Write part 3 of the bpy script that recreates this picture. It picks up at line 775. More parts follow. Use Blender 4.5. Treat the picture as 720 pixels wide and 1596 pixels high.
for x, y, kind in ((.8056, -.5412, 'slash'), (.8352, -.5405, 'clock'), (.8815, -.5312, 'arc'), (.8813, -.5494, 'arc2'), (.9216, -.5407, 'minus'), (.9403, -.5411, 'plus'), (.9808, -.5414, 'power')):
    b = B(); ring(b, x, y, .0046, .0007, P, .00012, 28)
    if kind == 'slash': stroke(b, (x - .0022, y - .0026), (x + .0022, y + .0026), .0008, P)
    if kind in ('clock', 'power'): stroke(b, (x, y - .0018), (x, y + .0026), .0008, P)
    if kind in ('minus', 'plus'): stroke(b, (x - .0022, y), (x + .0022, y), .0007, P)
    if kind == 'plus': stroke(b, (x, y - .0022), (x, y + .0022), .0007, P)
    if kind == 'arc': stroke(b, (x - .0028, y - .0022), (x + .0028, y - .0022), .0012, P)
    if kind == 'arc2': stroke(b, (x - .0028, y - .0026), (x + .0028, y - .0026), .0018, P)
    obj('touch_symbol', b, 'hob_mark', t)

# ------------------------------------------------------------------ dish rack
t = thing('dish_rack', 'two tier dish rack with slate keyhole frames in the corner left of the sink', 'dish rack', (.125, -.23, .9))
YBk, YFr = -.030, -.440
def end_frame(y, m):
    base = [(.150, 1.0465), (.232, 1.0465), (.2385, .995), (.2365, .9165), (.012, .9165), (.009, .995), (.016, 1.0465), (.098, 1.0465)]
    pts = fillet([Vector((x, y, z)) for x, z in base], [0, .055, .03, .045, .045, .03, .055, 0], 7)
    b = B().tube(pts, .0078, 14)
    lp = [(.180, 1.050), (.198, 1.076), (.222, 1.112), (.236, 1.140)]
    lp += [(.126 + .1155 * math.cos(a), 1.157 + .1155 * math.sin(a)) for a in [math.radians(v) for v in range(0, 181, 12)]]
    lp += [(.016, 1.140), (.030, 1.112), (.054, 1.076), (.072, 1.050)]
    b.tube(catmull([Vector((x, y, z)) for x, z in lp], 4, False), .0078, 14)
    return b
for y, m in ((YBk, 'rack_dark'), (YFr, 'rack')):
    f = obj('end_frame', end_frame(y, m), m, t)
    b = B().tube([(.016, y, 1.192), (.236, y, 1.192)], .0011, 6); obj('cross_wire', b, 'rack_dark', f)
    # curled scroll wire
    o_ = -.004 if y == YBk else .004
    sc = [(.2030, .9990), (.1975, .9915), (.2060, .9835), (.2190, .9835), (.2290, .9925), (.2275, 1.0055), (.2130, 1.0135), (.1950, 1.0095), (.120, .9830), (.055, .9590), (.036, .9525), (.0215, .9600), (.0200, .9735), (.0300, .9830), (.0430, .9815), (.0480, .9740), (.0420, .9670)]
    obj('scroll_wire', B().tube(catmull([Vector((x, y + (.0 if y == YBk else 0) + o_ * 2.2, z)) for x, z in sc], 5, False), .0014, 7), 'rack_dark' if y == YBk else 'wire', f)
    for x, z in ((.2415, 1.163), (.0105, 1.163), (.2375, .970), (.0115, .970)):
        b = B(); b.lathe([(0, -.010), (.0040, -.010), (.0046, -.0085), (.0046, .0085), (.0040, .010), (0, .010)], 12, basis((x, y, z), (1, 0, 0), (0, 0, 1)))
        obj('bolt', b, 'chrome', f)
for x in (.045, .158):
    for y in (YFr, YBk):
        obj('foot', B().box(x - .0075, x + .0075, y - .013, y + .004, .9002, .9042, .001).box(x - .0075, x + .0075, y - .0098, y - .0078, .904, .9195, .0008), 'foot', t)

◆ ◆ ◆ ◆

Print the whole listing again, exactly.

■ Answer for the task
Write part 3 of the bpy script that recreates this picture. It picks up at line 775. More parts follow. Use Blender 4.5. Treat the picture as 720 pixels wide and 1596 pixels high.
for x, y, kind in ((.8056, -.5412, 'slash'), (.8352, -.5405, 'clock'), (.8815, -.5312, 'arc'), (.8813, -.5494, 'arc2'), (.9216, -.5407, 'minus'), (.9403, -.5411, 'plus'), (.9808, -.5414, 'power')):
    b = B(); ring(b, x, y, .0046, .0007, P, .00012, 28)
    if kind == 'slash': stroke(b, (x - .0022, y - .0026), (x + .0022, y + .0026), .0008, P)
    if kind in ('clock', 'power'): stroke(b, (x, y - .0018), (x, y + .0026), .0008, P)
    if kind in ('minus', 'plus'): stroke(b, (x - .0022, y), (x + .0022, y), .0007, P)
    if kind == 'plus': stroke(b, (x, y - .0022), (x, y + .0022), .0007, P)
    if kind == 'arc': stroke(b, (x - .0028, y - .0022), (x + .0028, y - .0022), .0012, P)
    if kind == 'arc2': stroke(b, (x - .0028, y - .0026), (x + .0028, y - .0026), .0018, P)
    obj('touch_symbol', b, 'hob_mark', t)

# ------------------------------------------------------------------ dish rack
t = thing('dish_rack', 'two tier dish rack with slate keyhole frames in the corner left of the sink', 'dish rack', (.125, -.23, .9))
YBk, YFr = -.030, -.440
def end_frame(y, m):
    base = [(.150, 1.0465), (.232, 1.0465), (.2385, .995), (.2365, .9165), (.012, .9165), (.009, .995), (.016, 1.0465), (.098, 1.0465)]
    pts = fillet([Vector((x, y, z)) for x, z in base], [0, .055, .03, .045, .045, .03, .055, 0], 7)
    b = B().tube(pts, .0078, 14)
    lp = [(.180, 1.050), (.198, 1.076), (.222, 1.112), (.236, 1.140)]
    lp += [(.126 + .1155 * math.cos(a), 1.157 + .1155 * math.sin(a)) for a in [math.radians(v) for v in range(0, 181, 12)]]
    lp += [(.016, 1.140), (.030, 1.112), (.054, 1.076), (.072, 1.050)]
    b.tube(catmull([Vector((x, y, z)) for x, z in lp], 4, False), .0078, 14)
    return b
for y, m in ((YBk, 'rack_dark'), (YFr, 'rack')):
    f = obj('end_frame', end_frame(y, m), m, t)
    b = B().tube([(.016, y, 1.192), (.236, y, 1.192)], .0011, 6); obj('cross_wire', b, 'rack_dark', f)
    # curled scroll wire
    o_ = -.004 if y == YBk else .004
    sc = [(.2030, .9990), (.1975, .9915), (.2060, .9835), (.2190, .9835), (.2290, .9925), (.2275, 1.0055), (.2130, 1.0135), (.1950, 1.0095), (.120, .9830), (.055, .9590), (.036, .9525), (.0215, .9600), (.0200, .9735), (.0300, .9830), (.0430, .9815), (.0480, .9740), (.0420, .9670)]
    obj('scroll_wire', B().tube(catmull([Vector((x, y + (.0 if y == YBk else 0) + o_ * 2.2, z)) for x, z in sc], 5, False), .0014, 7), 'rack_dark' if y == YBk else 'wire', f)
    for x, z in ((.2415, 1.163), (.0105, 1.163), (.2375, .970), (.0115, .970)):
        b = B(); b.lathe([(0, -.010), (.0040, -.010), (.0046, -.0085), (.0046, .0085), (.0040, .010), (0, .010)], 12, basis((x, y, z), (1, 0, 0), (0, 0, 1)))
        obj('bolt', b, 'chrome', f)
for x in (.045, .158):
    for y in (YFr, YBk):
        obj('foot', B().box(x - .0075, x + .0075, y - .013, y + .004, .9002, .9042, .001).box(x - .0075, x + .0075, y - .0098, y - .0078, .904, .9195, .0008), 'foot', t)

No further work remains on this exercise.